Copy every line, leaving nothing out and adding nothing.

Begin INFORMATION PROVIDED

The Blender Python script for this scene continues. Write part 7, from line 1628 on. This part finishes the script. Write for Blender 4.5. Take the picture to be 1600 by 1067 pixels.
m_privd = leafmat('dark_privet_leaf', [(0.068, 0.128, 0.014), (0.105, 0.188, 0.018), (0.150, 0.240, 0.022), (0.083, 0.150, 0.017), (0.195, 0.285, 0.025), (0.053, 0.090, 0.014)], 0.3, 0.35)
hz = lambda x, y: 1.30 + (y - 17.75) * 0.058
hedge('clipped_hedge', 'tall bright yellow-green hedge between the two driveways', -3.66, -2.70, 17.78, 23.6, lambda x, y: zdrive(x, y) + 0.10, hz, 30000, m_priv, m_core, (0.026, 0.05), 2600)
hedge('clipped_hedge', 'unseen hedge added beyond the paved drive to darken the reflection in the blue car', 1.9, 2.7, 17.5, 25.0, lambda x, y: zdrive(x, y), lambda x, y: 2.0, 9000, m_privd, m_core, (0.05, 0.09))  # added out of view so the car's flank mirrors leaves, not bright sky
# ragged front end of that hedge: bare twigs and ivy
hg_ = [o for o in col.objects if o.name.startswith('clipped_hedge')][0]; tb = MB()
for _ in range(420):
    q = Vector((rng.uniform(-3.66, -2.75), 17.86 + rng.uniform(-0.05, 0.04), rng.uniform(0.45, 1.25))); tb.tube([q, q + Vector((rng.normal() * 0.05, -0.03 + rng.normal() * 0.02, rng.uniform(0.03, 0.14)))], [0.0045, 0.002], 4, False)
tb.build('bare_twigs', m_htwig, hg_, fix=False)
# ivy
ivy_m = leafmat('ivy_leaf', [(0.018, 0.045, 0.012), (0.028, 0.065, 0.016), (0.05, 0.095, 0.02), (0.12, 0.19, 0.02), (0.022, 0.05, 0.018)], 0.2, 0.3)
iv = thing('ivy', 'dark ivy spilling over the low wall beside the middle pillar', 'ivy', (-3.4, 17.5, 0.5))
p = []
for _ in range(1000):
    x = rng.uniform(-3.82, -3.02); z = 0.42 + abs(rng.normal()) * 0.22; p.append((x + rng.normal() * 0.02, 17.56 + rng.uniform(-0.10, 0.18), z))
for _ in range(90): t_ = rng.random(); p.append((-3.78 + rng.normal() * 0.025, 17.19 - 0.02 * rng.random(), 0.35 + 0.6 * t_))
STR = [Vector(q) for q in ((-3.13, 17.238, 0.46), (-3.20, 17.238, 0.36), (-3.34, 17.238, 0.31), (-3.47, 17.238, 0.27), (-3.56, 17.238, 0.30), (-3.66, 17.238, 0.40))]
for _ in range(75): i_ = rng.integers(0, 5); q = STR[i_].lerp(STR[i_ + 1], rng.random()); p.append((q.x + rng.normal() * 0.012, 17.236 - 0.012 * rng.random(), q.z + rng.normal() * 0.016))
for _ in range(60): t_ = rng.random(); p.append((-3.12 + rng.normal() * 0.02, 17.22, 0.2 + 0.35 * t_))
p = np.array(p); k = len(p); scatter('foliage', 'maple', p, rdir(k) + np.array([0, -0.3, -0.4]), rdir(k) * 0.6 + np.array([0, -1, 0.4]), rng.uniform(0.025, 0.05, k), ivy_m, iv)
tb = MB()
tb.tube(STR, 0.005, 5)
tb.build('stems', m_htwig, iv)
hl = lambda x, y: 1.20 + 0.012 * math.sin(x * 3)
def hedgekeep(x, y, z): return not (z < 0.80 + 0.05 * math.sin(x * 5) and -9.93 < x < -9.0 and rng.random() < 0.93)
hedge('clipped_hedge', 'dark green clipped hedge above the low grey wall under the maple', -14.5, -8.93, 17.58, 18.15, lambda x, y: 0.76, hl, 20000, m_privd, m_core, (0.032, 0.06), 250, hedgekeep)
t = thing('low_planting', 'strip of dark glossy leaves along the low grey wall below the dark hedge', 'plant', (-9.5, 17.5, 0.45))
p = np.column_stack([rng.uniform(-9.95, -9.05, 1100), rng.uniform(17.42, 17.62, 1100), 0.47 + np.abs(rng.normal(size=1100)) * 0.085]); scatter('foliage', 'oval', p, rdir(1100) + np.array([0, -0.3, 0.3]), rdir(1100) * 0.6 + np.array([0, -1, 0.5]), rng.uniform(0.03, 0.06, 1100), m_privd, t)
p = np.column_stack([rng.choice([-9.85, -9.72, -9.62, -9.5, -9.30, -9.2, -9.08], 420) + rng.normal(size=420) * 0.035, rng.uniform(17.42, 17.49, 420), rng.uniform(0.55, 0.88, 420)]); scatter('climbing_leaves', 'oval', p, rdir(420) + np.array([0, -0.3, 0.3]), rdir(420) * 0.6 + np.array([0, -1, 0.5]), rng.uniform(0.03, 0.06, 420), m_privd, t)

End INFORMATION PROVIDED

#### RESPONSE FOR THIS EXERCISE:
The Blender Python script for this scene continues. Write part 7, from line 1628 on. This part finishes the script. Write for Blender 4.5. Take the picture to be 1600 by 1067 pixels.
m_privd = leafmat('dark_privet_leaf', [(0.068, 0.128, 0.014), (0.105, 0.188, 0.018), (0.150, 0.240, 0.022), (0.083, 0.150, 0.017), (0.195, 0.285, 0.025), (0.053, 0.090, 0.014)], 0.3, 0.35)
hz = lambda x, y: 1.30 + (y - 17.75) * 0.058
hedge('clipped_hedge', 'tall bright yellow-green hedge between the two driveways', -3.66, -2.70, 17.78, 23.6, lambda x, y: zdrive(x, y) + 0.10, hz, 30000, m_priv, m_core, (0.026, 0.05), 2600)
hedge('clipped_hedge', 'unseen hedge added beyond the paved drive to darken the reflection in the blue car', 1.9, 2.7, 17.5, 25.0, lambda x, y: zdrive(x, y), lambda x, y: 2.0, 9000, m_privd, m_core, (0.05, 0.09))  # added out of view so the car's flank mirrors leaves, not bright sky
# ragged front end of that hedge: bare twigs and ivy
hg_ = [o for o in col.objects if o.name.startswith('clipped_hedge')][0]; tb = MB()
for _ in range(420):
    q = Vector((rng.uniform(-3.66, -2.75), 17.86 + rng.uniform(-0.05, 0.04), rng.uniform(0.45, 1.25))); tb.tube([q, q + Vector((rng.normal() * 0.05, -0.03 + rng.normal() * 0.02, rng.uniform(0.03, 0.14)))], [0.0045, 0.002], 4, False)
tb.build('bare_twigs', m_htwig, hg_, fix=False)
# ivy
ivy_m = leafmat('ivy_leaf', [(0.018, 0.045, 0.012), (0.028, 0.065, 0.016), (0.05, 0.095, 0.02), (0.12, 0.19, 0.02), (0.022, 0.05, 0.018)], 0.2, 0.3)
iv = thing('ivy', 'dark ivy spilling over the low wall beside the middle pillar', 'ivy', (-3.4, 17.5, 0.5))
p = []
for _ in range(1000):
    x = rng.uniform(-3.82, -3.02); z = 0.42 + abs(rng.normal()) * 0.22; p.append((x + rng.normal() * 0.02, 17.56 + rng.uniform(-0.10, 0.18), z))
for _ in range(90): t_ = rng.random(); p.append((-3.78 + rng.normal() * 0.025, 17.19 - 0.02 * rng.random(), 0.35 + 0.6 * t_))
STR = [Vector(q) for q in ((-3.13, 17.238, 0.46), (-3.20, 17.238, 0.36), (-3.34, 17.238, 0.31), (-3.47, 17.238, 0.27), (-3.56, 17.238, 0.30), (-3.66, 17.238, 0.40))]
for _ in range(75): i_ = rng.integers(0, 5); q = STR[i_].lerp(STR[i_ + 1], rng.random()); p.append((q.x + rng.normal() * 0.012, 17.236 - 0.012 * rng.random(), q.z + rng.normal() * 0.016))
for _ in range(60): t_ = rng.random(); p.append((-3.12 + rng.normal() * 0.02, 17.22, 0.2 + 0.35 * t_))
p = np.array(p); k = len(p); scatter('foliage', 'maple', p, rdir(k) + np.array([0, -0.3, -0.4]), rdir(k) * 0.6 + np.array([0, -1, 0.4]), rng.uniform(0.025, 0.05, k), ivy_m, iv)
tb = MB()
tb.tube(STR, 0.005, 5)
tb.build('stems', m_htwig, iv)
hl = lambda x, y: 1.20 + 0.012 * math.sin(x * 3)
def hedgekeep(x, y, z): return not (z < 0.80 + 0.05 * math.sin(x * 5) and -9.93 < x < -9.0 and rng.random() < 0.93)
hedge('clipped_hedge', 'dark green clipped hedge above the low grey wall under the maple', -14.5, -8.93, 17.58, 18.15, lambda x, y: 0.76, hl, 20000, m_privd, m_core, (0.032, 0.06), 250, hedgekeep)
t = thing('low_planting', 'strip of dark glossy leaves along the low grey wall below the dark hedge', 'plant', (-9.5, 17.5, 0.45))
p = np.column_stack([rng.uniform(-9.95, -9.05, 1100), rng.uniform(17.42, 17.62, 1100), 0.47 + np.abs(rng.normal(size=1100)) * 0.085]); scatter('foliage', 'oval', p, rdir(1100) + np.array([0, -0.3, 0.3]), rdir(1100) * 0.6 + np.array([0, -1, 0.5]), rng.uniform(0.03, 0.06, 1100), m_privd, t)
p = np.column_stack([rng.choice([-9.85, -9.72, -9.62, -9.5, -9.30, -9.2, -9.08], 420) + rng.normal(size=420) * 0.035, rng.uniform(17.42, 17.49, 420), rng.uniform(0.55, 0.88, 420)]); scatter('climbing_leaves', 'oval', p, rdir(420) + np.array([0, -0.3, 0.3]), rdir(420) * 0.6 + np.array([0, -1, 0.5]), rng.uniform(0.03, 0.06, 420), m_privd, t)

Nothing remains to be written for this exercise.